At the heart of the system, anti-Catholicism is structural. Internal publications identify "Babylon the Great" with the Catholic Church and depict the destruction of our churches. In Sara's eyes, it was still better to "go out into the world" than to become Catholic. They inculcate that salvation is found only "in the organization" on the day of Armageddon, with the "Governing Body" setting doctrine and discipline. To challenge this body is to be an "apostate". "Disfellowshipping" (exclusion) operates through judicial committees of three "elders" before whom one confesses one's faults in detail, followed by the public announcement of the name: from then on, even a mother must no longer speak to the excluded one. For years, they invoked a verse from Saint Paul to forbid even a simple hello. Recently, an "adjustment" has allowed greetings... without however restoring friendship. The heart of the practice remains the same: cutting ties.
Another deadly stumbling block: the prohibition of blood transfusions. Sara recounts the drama of an 18-year-old girl, suffering from sickle cell anemia, who died for lack of a transfusion. The parents never overcame this loss. Yet Scripture mentions the prohibition of "ingesting" blood (symbolic of life) but does not equate this with a transfusion; and in cases of survival, even ritual prescriptions gave way, life taking precedence over symbol. Here again, the instrumentalized letter crushes the person.
Then comes the doctrinal question. Jehovah's Witnesses deny the Holy Trinity: God would have "created" Jesus, who would be a creature who later cooperated in creation, and "the Holy Spirit" would be merely an impersonal force. To support this, their "New World Translation" alters key passages. In John 1:1, the Word becomes "a god". In John 8:58, where Christ proclaims: "Before Abraham was, I AM", they reduce the formula to the banal "I have existed already", erasing the revelation of the divine Name. Sara confesses that upon discovering the gravity of these alterations, she felt betrayed.
Another part of the edifice cracked with the question of higher education. Long discouraged on the grounds that "if the end is near", five years of university would be "of the world". However, very recently, an internal bulletin admitted that in many places, education is needed to support one's family. Many, at forty, find themselves with precarious jobs because of this ideological lock, now "adjusted" without explanation. For Sara, this opportunistic plasticity of "doctrinal changes" was an additional shock.
How did the Catholic door open? Through an intervention of grace during a professional event in São Paulo. During a conference, a speaker recounted events from his life where the hand of God had manifested as saving "knots". Sara was boiling inside: "I prayed, and God did not protect me!" After leaving the room, a colleague said a decisive phrase to her: "If God had answered you at that time, would you have left that place?" This reversal disarmed her. Invited to try Mass, she enters Our Lady of Brazil. Even before understanding, she cries, seized by a presence. A priest directs her to the Opus Dei, where a faithful woman gives her a rosary and teaches her to pray.
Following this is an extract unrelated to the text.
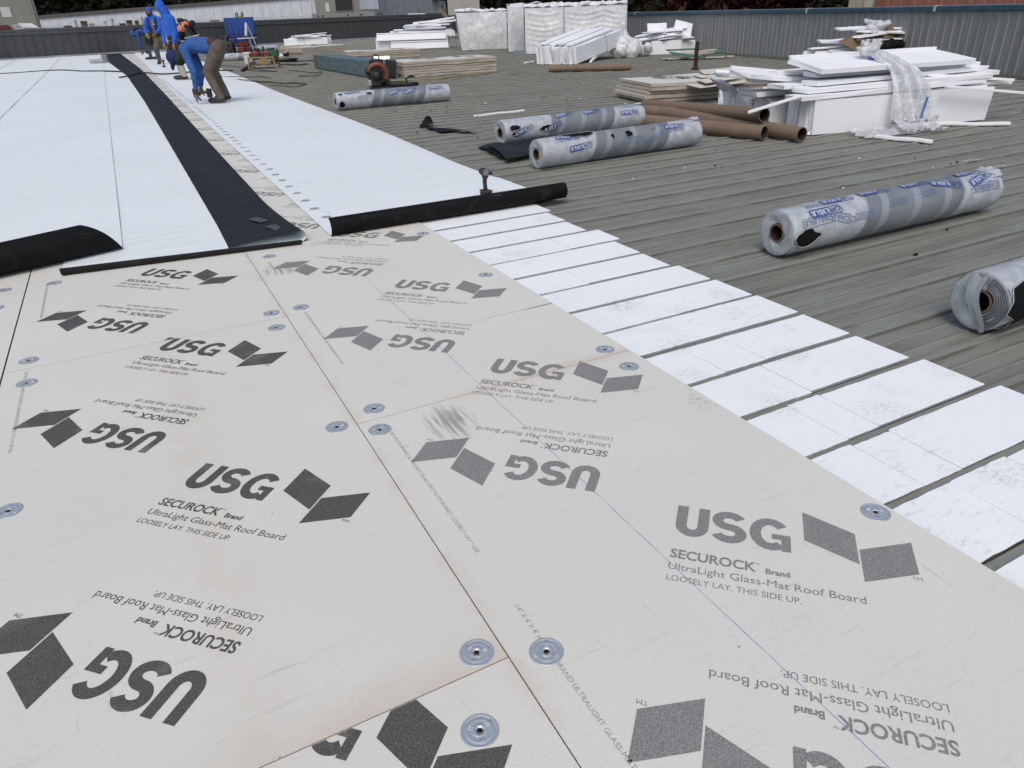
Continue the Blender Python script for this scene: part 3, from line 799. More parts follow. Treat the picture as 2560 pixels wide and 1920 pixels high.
roll((2.90, 5.03, DZ+RR), yawof((2.97, 5.15), (4.94, 5.24)), 1.98, RR, 'nearer roll of the pair beside the cardboard tubes, round black holes in its middle',
     [('C', .55, 20, False, .1), ('C', .45, 60, False, -.1), ('C', .95, 5, True, .4), ('C', 1.2, 15, True), ('C', 1.45, 25, True, .3), ('C', 1.75, 48), ('L', 1.72, 20, 4, .25), ('L', .42, 40, 3, .25), ('L', 1.55, 60, 4, .2), ('L', 1.93, 72, 5, .1)],
     [(.44, 78, .19, .05), (.82, 42, .022, .028), (1.02, 42, .05, .035), (1.33, 52, .008, .014), (1.36, 52, .008, .014)], seed=11)
roll((2.65, 11.28, DZ+RR), yawof((2.71, 11.5), (4.66, 11.47)), 1.97, RR, 'lone roll in front of the orange leaf blower, open black triangle at its left end',
     [('C', .4, 70, False, .1), ('C', .6, 25, True, .1), ('C', 1.12, 55, False, .3), ('C', 1.4, 55, False, .3), ('C', 1.85, 45), ('L', .8, 70, 3, .2), ('L', 1.8, 20, 3, .25), ('L', 1.2, 30, 4, .2)],
     [(.07, 48, .035, .014), (.55, 42, .05, .02), (.07, -20, .05, .055)], seed=14, ragged=False)
roll((3.49, 30.95, DZ+RR), -.15, 2.05, RR, 'far roll lying behind the yellow tool bench', [('C', .5, 30), ('C', 1.2, 30)], seed=17, ragged=False)
roll((4.6, 38.6, DZ+RR), .2, 2.6, RR, 'farthest roll, half hidden behind the red and black machines', [('C', .6, 30)], seed=20, ragged=False)
# ---------------------------------------------------------------- cardboard core tubes
def tube(a, b, r, label):
    a, b = Vector(a), Vector(b); L = (b-a).length
    o = thing('cardboard_tube', label, 'cardboard tube', a, 0, 'empty cardboard core tubes')
    m = MB(); M = (b-a).to_track_quat('Z', 'Y').to_matrix().to_4x4()
    m.mi = 0; m.lathe([(r-.009, 0), (r, 0), (r, L*.33), (r+.0004, L*.66), (r, L), (r-.009, L)], 28, M)
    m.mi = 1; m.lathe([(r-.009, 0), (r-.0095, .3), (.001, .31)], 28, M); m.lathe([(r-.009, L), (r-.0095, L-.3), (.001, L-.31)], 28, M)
    m.build('tube_wall', [M_CARDT, M_DARKIN], o, smooth=True, angle=.6)
    return o
T = .075; z0 = DZ+T
def gp(px, py, r=T): v = G(px, py, DZ+r); return v
def tubepx(a, b, label, r=T, dz=(0, 0)):
    A, B = G(a[0], a[1], DZ+r+dz[0]), G(b[0], b[1], DZ+r+dz[1]); return tube(A, B, r, label)
tubepx((1612, 262), (1911, 287), 'topmost brown tube, lying across the others and touching the foam bundle', dz=(.02, .15))
tubepx((1650, 280), (2005, 336), 'brown tube reaching farthest toward the camera, just in front of the foam bundle')
tubepx((1595, 300), (1911, 332), 'brown tube running behind the nearer wrapped roll')
tubepx((1610, 277), (1925, 303), 'mostly hidden brown tube between the topmost one and the two below', dz=(0, 0))
tubepx((1372, 172), (1578, 167), 'single brown tube lying alone far out on the deck')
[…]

Sara warns: "I don't believe in it". Response: "Do it." She recites the Rosary every day, at first with her notes, without "feeling" or understanding everything. Gradually, a burning desire to return to church is born. At every Mass, the tears return.
The time comes to ask for a priest. Providence leads her to Fr. Celso, who entrusts her to a couple of former Witnesses who returned to the Catholic faith. There, she meets Douglas Ribeiro, once a figure in her original milieu, now a catechist, who accompanies her humanly and doctrinally until the Easter Vigil, where she receives baptism. She says it clearly: one does not emerge unscathed from such a system. A community, spiritual accompaniment, and emotional healing are needed. She herself continues to study the Catechism, to learn, and participates in a support group for ex-Witnesses.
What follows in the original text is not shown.